Tuesday, October 13, 2009

Blonde Redhead - '23'

Before I even listened to Blonde Redhead’s seventh studio LP 23 (2007), I had already seen its artwork all over the web, from small-town Tumblrs to big city music magazine sites. In fact, I saw the jacket to 23 before I knew it was even a Blonde Redhead album.

Because album artwork in itself is such an equipped form of visual expression, we often develop our own preconceived notions about the music before we even hit “play” on our iPods. (See Britney Spears’ candy-sealed, Photoshop awarded Circus or even M.I.A’s pixilated computer glitch Kala).

When I first saw the cover art, I was instantly drawn to its kinky yet strikingly simple design. When I gave the record a first full run through, I understood the connections between the tracks and the four-legged tennis player on the front.
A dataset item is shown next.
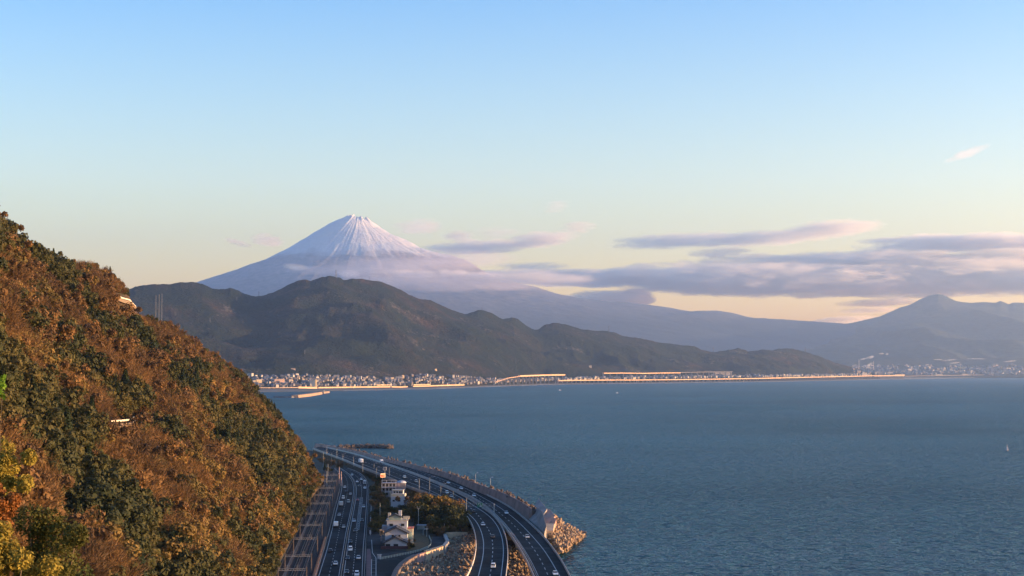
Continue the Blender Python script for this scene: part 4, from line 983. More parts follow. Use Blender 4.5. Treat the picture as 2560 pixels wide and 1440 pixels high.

The album art for 23 was actually adapted from an earlier work by artist Adam Gross titled “The Tragedy.” In its original version, our quad-legged woman swims in a background of polka dots. And while both her pose and the tennis racquet remain the same in both versions, on the album cover her blue patterned dress shifts to a shade of beige and the ice cream cone in her left hand mysteriously disappears.

My only guess as to why Gross made such edits was to present a much simpler work. It would be one that would complement the songs — as well as Blonde Redhead’s overall style — a tad better.

Another bit noticeably different between the two works is the varying mediums on which they are presented. After some investigating, I found that Gross’ work routinely appears sharp and clean. The cover of 23, though, isn’t as crisp. Upon closer inspection, it even seems to be almost painted on canvas. Her face and body lines are blurred, and the image as a whole takes on a softer, more dazed identity.

When you listen to 23, you hear this same sort of sentiment. Tracks like “Dr. Strangeluv” and “23” are clouded and spacey while at the same time simplistic and fresh. The album’s experimental sound pushes further in songs “Heroine” and “Top Ranking.”

Blonde Redhead’s zany, offbeat sound and personality make the cover of 23 a perfect image for not just the album itself but for the band as well. Intentional or not, the band has done something smart— branding an identity for itself and for its album. Even if you’ve never heard a Blonde Redhead song in your life, you still may have seen that four-legged woman poised in a sea of blue. And while your ears may have failed you, at least you have your eyes to fall back on.